Nature Canada

In the Climate Debate, We Don’t Need More Science, We Need More PR

Leading up to the recent G20 summit in Toronto Prime Minister Harper called climate change talks a “sideshow” and cancelled the gathering of environment ministers that normally precedes the meeting.

Back in January, Americans ranked global warming dead last among public priorities (just as they did in 2009). Now, that public opinion cooling trend has spread elsewhere. Just 42 percent of Germans are concerned about climate change, down from 62 percent in 2006. In Australia, only 53 percent still consider it an urgent issue, down from 75 percent in 2007. Newsweek Magazine has relegated climate change to being “just one policy priority among many” and “just another flavor of grubby interest politics”.

For climate scientists, and the NGOs who advocate bold, decisive action to address the climate crisis, these are frustrating times.

Distressingly, many people in the green movement are tempted to spend time casting blame for the apparent rise in skepticism over global warming — it’s the climate change deniers and their blogs, it’s the big oil lobby, it’s journalists bent on providing “both sides” of the issue, it’s an ignorant public that refuses to listen to the facts.

But assigning blame is a waste of time.

As Erin Biba argued in a recent Wired Magazine column, what climate scientists need isn’t someone to blame, and it isn’t more science. It’s better PR.

This isn’t a message scientists necessarily like to hear. Biba writes:

This kind of talk can be unsettling to scientists. “Scientists hate the word spin. They get bent out of shape by the concept that they should frame their message,” says Jennifer Ouellette, director of the Science and Entertainment Exchange, a National Academy of Sciences program that helps connect the entertainment industry with technical consultants. “They feel that the facts should speak for themselves. They’re not wrong; they’re just not realistic.”

Facts alone rarely convince people outside academe. Messages need to be personal, and whether we like it or not, arguments that appeal to a person’s basic self-serving nature are more effective. It’s not enough to say “Eat your vegetables, they’re good for you.” Instead you need to answer questions like What’s in it for me? How do I benefit? We need to frame the issue in terms that say if we do something (invest in clean energy, say, or adopt conservation) we’ll be richer and happier than we are today.

It’s all the more important that the climatology community seek the expertise of PR professionals at a time when every crackpot theorist has the power to sway opinion by simply typing away in some basement. The days are long gone when spending years studying a subject, earning an advanced degree and becoming an expert in your field automatically granted you some credibility and trust. A strong anti-establishment current against experts, primarily attacking their basic motivations (“they’re just saying that to get grant money”) has seriously eroded public trust in traditional centres of authority.
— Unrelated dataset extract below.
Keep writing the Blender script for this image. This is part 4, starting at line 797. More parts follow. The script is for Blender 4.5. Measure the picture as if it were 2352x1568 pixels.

And in the end, scientists must turn to the PR professionals because, as Chris Mooney writes in the Washington Post:

as much as the public misunderstands science, scientists misunderstand the public. In particular, they often fail to realize that a more scientifically informed public is not necessarily a public that will more frequently side with scientists…

Experts aren’t wrong in thinking that Americans don’t know much about science, but given how little they themselves often know about the public, they should be careful not to throw stones. Rather than simply crusading against ignorance, the defenders of science should also work closely with social scientists and specialists in public opinion to determine how to defuse controversies by addressing their fundamental causes.

In other words, we don’t need more facts. We need better storytellers.